Even during the halcyon days of the first Gatland era, the Kiwi was not immune to criticism of his handling of players: from the abrupt excommunication of Alix Popham in 2008, to the public scapegoating of Ryan Jones and the mismanagement of young talents like Tom Prydie.

These things can be forgiven when things are going well, but can foment unease in the camp in less successful times.

Even after three games, there are a handful of players who can justifiably feel confused around selection policies: Morgan, Rhys Patchell, Wyn Jones, Rio Dyer, Scott Baldwin, Rhys Webb, Alex Cuthbert, and the as-yet unused pair of Keiran Williams and Aaron Wainwright.

Now, more than ever, Gatland must tread carefully if he is to maintain the confidence of the playing group in a World Cup year.

The evidence of recent weeks – from Dan Biggar’s vocal frustrations in the build-up to the Scotland game and his short fuse during that fixture, to Ken Owens’ dejected post-match interview last weekend – suggests that Gatland has been powerless to shield his players from the tidal wave of exasperation engulfing the Welsh game.

More worryingly, after each of the three dismal defeats this campaign, the New Zealander’s post-match comments have not painted a picture of a head coach in control of the situation or able to stop the on- field rot.

In distinctly un-Gatland-like fashion, he talked about ‘not being that disappointed’ after the Ireland game, and was positive in flagging up opportunities for improvement.

A week later, the on-field performance against Scotland showed worrying signs of regression – particularly in attack.

After the Murrayfield mauling, the coach hinted that he was regretting returning to the role – saying that Wales were “in a hole” and that, bizarrely, that he “wished he would have known” about the issues afflicting Wales before signing on the dotted line.

The Pressure Mounts for Gatland as Wales Prepare for Make-or-Break Match Against Italy

It goes without saying that the situation at the WRU is beyond Gatland’s control. But to feign ignorance of what he was getting into – while acknowledging that his previous successes had papered over the cracks of issues he claimed not to know about – just doesn’t cut the mustard.

Gatland took the gig with open arms and a hefty pay-cheque to boot. The buck for on-field performances stops with him.

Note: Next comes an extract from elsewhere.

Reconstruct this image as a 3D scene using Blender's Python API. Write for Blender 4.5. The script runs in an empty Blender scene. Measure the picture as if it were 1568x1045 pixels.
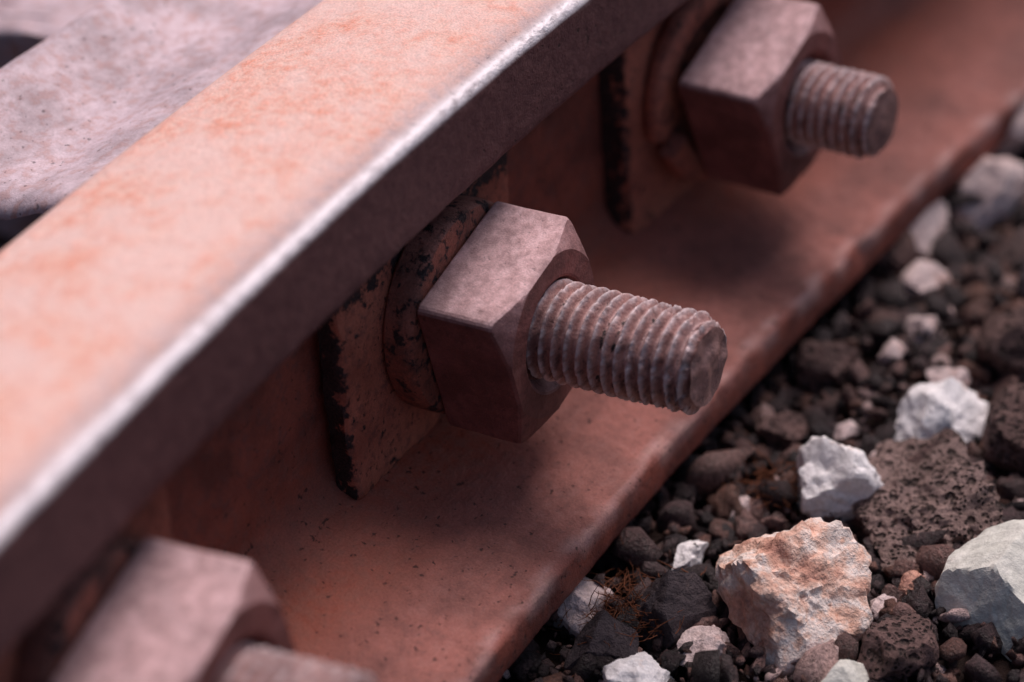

In Pivac’s final Six Nations in 2022, Wales were only definitively second-best in one game – the gruelling opener against Ireland in Dublin.

They beat Scotland. They would have won at Twickenham notwithstanding a suspect English try which should have been chalked off; France’s Grand Slam hopes would have died in Cardiff if Jonathan Davies had collected one key pass; and a touch-and-go TMO decision against Wyn Jones contributed to a humiliating home defeat to Italy.

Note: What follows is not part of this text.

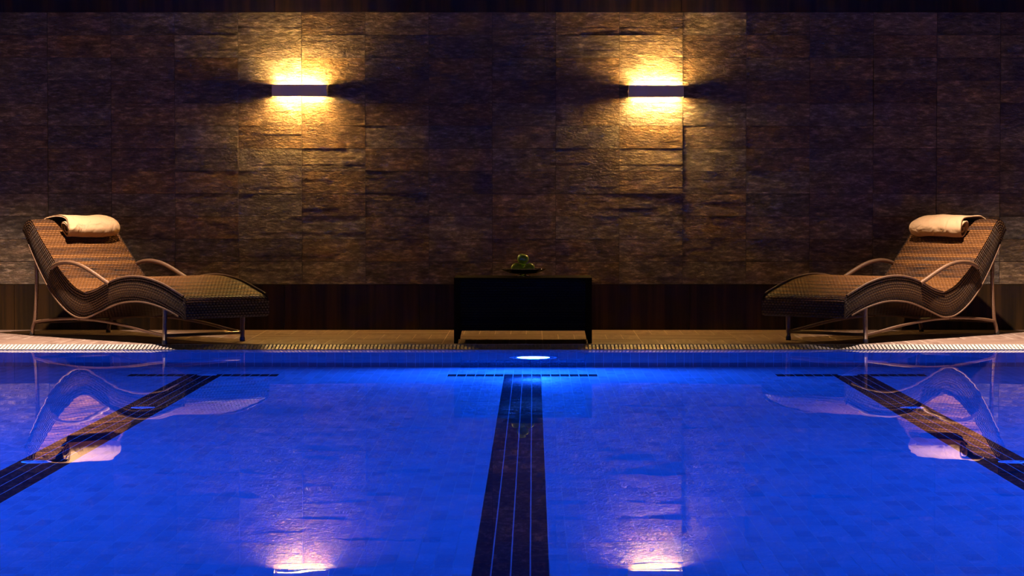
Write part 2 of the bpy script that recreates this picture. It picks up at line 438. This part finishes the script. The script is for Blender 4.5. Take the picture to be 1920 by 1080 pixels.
# pool walls
b = MB(); b.box(XL, XR, YE + .012, YE + .2, -1.8, -.251); b.box(XL, XR, YE + .001, YE + .0119, -1.6, -.004)
pw = b.build('pool_wall_back', simple('wall_grout', (.30, .36, .40), .8), kind='structure')
m = MB(); mb_ = MB(); TZ = .118; M['base_tile'] = tile_mat('shaded_row_tile', (.045, .05, .075), (.06, .065, .09), .3)  # lowest rows: tile colour darkened for the shade at the wall's foot
for ci in range(c0, c1):
    x0 = XC + ci * TX + .0014; x1 = x0 + TX - .0028; z = -.012
    while z > -1.5:
        za = max(z - TZ + .002, -1.545); (mb_ if z < -1.15 else m).box(x0, x1, YE - .0025 - random.uniform(0, .0006), YE + .001, za, z, skip='k'); z -= TZ
m.build('wall_tiles', M['wall_tile'], pw, kind='stuff'); mb_.build('foot_shade_tiles', M['base_tile'], pw, kind='stuff', label='tile rows at the foot of the wall, shade put into their colour')
for nm, x0, x1 in (('pool_wall_left', XL - .2, XL), ('pool_wall_right', XR, XR + .2)):
    b = MB(); b.box(x0, x1, YN, YE + .2, -1.8, -.001); b.build(nm, M['wall_tile'], kind='structure')
b = MB(); b.box(XL, XR, YN - .2, YN, -1.8, -.001); b.build('pool_wall_front', M['wall_tile'], kind='structure')
b = MB(); b.box(XL, XR, -3, YN - .2, -.3, .03); b.build('floor_near', M['plank'], kind='structure')
# water
b = MB(); b.grid([[(XL, y, 0), (XR, y, 0)] for y in (YN, YE - .006)], flip=True)
wt = b.build('water', M['water'], kind='structure')
# room shell beyond the frame
b = MB(); b.box(XL - .2, XR + .2, 9, YW + .25, 3.4, 3.6); b.build('ceiling', M['paint'], kind='structure')
for nm, x0, x1 in (('wall_left', XL - .2, XL), ('wall_right', XR, XR + .2)):
    b = MB(); b.box(x0, x1, 9, YW + .25, 0, 3.4); b.build(nm, M['paint'], kind='structure')

# ------------------------------------------------------------------ wall lamps
def wall_lamp():
    t = thing('wall_lamp', '', 'lamp', (0, YW, 1.735), 0, 'wall lamps on the stone wall')
    W, Dp, Hh, th = .389, .098, .082, .003
    h = MB(); h.box(-W / 2, W / 2, -Dp, -Dp + th, -Hh / 2, Hh / 2)
    h.box(-W / 2, -W / 2 + th, -Dp + th, -.004, -Hh / 2, Hh / 2); h.box(W / 2 - th, W / 2, -Dp + th, -.004, -Hh / 2, Hh / 2)
    h.build('housing', M['lamp'], t)
    p = MB(); p.box(-.175, .175, -.012, -.002, -Hh / 2 + .006, Hh / 2 - .006); p.build('mounting_plate', M['lamp_in'], t)
    dv = MB(); dv.box(-W / 2 + th, W / 2 - th, -Dp + th, -.012, -.002, .002); dv.build('divider', M['lamp_in'], t)  # unseen plate, added so each tube lights only its own half
    for sz in (-1, 1):
        bu = MB(); bu.tube([(-.16, -.036, sz * .020), (.16, -.036, sz * .020)], .004, 8); bu.build('tube_bulb', M['bulb'], t)
        for s in (-1, 1):
            k = MB(); k.box(s * .168 - .007, s * .168 + .007, -.046, -.012, sz * .021 - .008, sz * .021 + .008); k.build('lamp_holder', M['lamp_in'], t)
    return t
w1 = wall_lamp(); w1.location.x = -1.661; w1['label'] = 'lit grey box wall lamp nearer to the left wicker lounger'
w2 = copy_tree(w1); w2.location = (.873, YW, 1.7295); w2['label'] = 'lit grey box wall lamp to the right of the fruit dish'

# ------------------------------------------------------------------ pool lamp and floor inlets
t = thing('pool_light', 'round lit underwater lamp in the far pool wall', 'lamp', (0, YE - .004, -.717))
def disc_mb(prof, n=40):   # lathe about the y axis, facing -y
    m = MB(); m.grid([[(r_ * math.cos(2 * PI * k / n), -z, r_ * math.sin(2 * PI * k / n)) for k in range(n)] for r_, z in prof], close_v=True, flip=False); return m
disc_mb([(.158, .0), (.158, .010), (.150, .014), (.112, .018), (.104, .014), (.104, .0)]).build('ring', M['steel'], t, True)
disc_mb([(.104, .006), (.09, .016), (.05, .022), (.0005, .024)]).build('lens', M['lens'], t, True)
for k in range(4):
    a = PI / 4 + k * PI / 2; s_ = MB()
    s_.grid([[(.131 * math.cos(a) + r_ * math.cos(2 * PI * q / 8), -z, .131 * math.sin(a) + r_ * math.sin(2 * PI * q / 8)) for q in range(8)] for r_, z in ((.007, .014), (.007, .02), (.0004, .021))], close_v=True)
    s_.build('screw', M['steel'], t)
def inlet():
    t = thing('floor_inlet', '', 'inlet', (0, 0, 0), 0, 'floor inlets set on the outer lane lines')
    m = MB(); m.lathe([(.062, -.002), (.062, .006), (.055, .010), (.030, .012), (.028, .009)], 28); m.build('flange', M['inlet'], t, True)
    m = MB(); m.lathe([(.028, .009), (.024, .014), (.0004, .016)], 20); m.build('cap', M['inlet'], t, True); return t
first = None
for x, y, lb in ((-2.003, 16.99, 'white floor inlet at the far end of the left lane line'), (-2.029, 14.386, 'white floor inlet midway along the left lane line'), (-2.056, 11.442, 'white floor inlet nearest us on the left lane line'),
                 (1.93, 16.99, 'white floor inlet at the far end of the right lane line'), (1.968, 14.387, 'white floor inlet midway along the right lane line'), (1.985, 11.443, 'white floor inlet nearest us on the right lane line')):
    o = inlet() if first is None else copy_tree(first); first = first or o
    o.location = (x, y, zf(y) + .002); o.rotation_euler = (math.atan(-SL), 0, 0); o['label'] = lb

# ------------------------------------------------------------------ loungers
TOP = [(-.090, .722), (-.072, .765), (-.030, .792), (.022, .789), (.13, .677), (.237, .577), (.32, .500), (.391, .436), (.50, .362), (.607, .325), (.683, .316), (.80, .340), (.958, .395), (1.087, .425), (1.239, .437), (1.382, .428), (1.542, .398), (1.686, .353), (1.775, .322), (1.806, .300), (1.812, .275)]
BOT = [(-.090, .722), (-.060, .680), (.039, .548), (.13, .435), (.235, .325), (.337, .245), (.444, .185), (.546, .150), (.64, .142), (.719, .154), (.888, .206), (1.055, .250), (1.219, .269), (1.381, .265), (1.574, .233), (1.74, .185), (1.800, .170), (1.812, .180)]
HW = .3325
def resample(P, n):
    L = [0]
    for a, c in zip(P, P[1:]): L.append(L[-1] + (c - a).length)
    out = []; j = 0
    for i in range(n):
        s_ = L[-1] * i / (n - 1)
        while j < len(P) - 2 and L[j + 1] < s_: j += 1
        f = (s_ - L[j]) / max(1e-9, L[j + 1] - L[j]); out.append(P[j].lerp(P[j + 1], min(1, f)))
    return out, L[-1]
NS = 72
topc, LT = resample(crv(TOP, 6), NS); botc, LB = resample(crv(BOT, 6), NS)
def normals(c):
    out = []
    for i in range(len(c)):
        t_ = (c[min(i + 1, len(c) - 1)] - c[max(i - 1, 0)]).normalized(); out.append(Vector((-t_.y, t_.x)))
    return out
nt = normals(topc)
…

If that’s an optimistic view, there’s no room for a similar take for 2023 thus far: Wales have been comprehensively second-best in all three games this term.

And in the Scotland and England games in particular, we’ve seen no evidence of the coaching staff being able to effectively intervene or shift the mode of play when things are clearly going wrong.

Even if we’re not quite in 2007 Gareth Jenkins “judge me on the World Cup” territory, the upcoming Italy game is now a huge test for Gatland – and potentially a defining moment in establishing whether his second tenure will extend beyond this autumn’s tournament in France.

Losing to Italy kickstarted a death spiral for the Steve Hansen, Gareth Jenkins and Wayne Pivac regimes.

This is a much stronger Italy outfit than any of those coaches faced, but a loss in Rome would still represent a painful first for Gatland – and would chip away at any post-World Cup credit in the bank he may be holding on to.

The pressure is on, and the Welsh public will expect a win and tangible signs of improvement.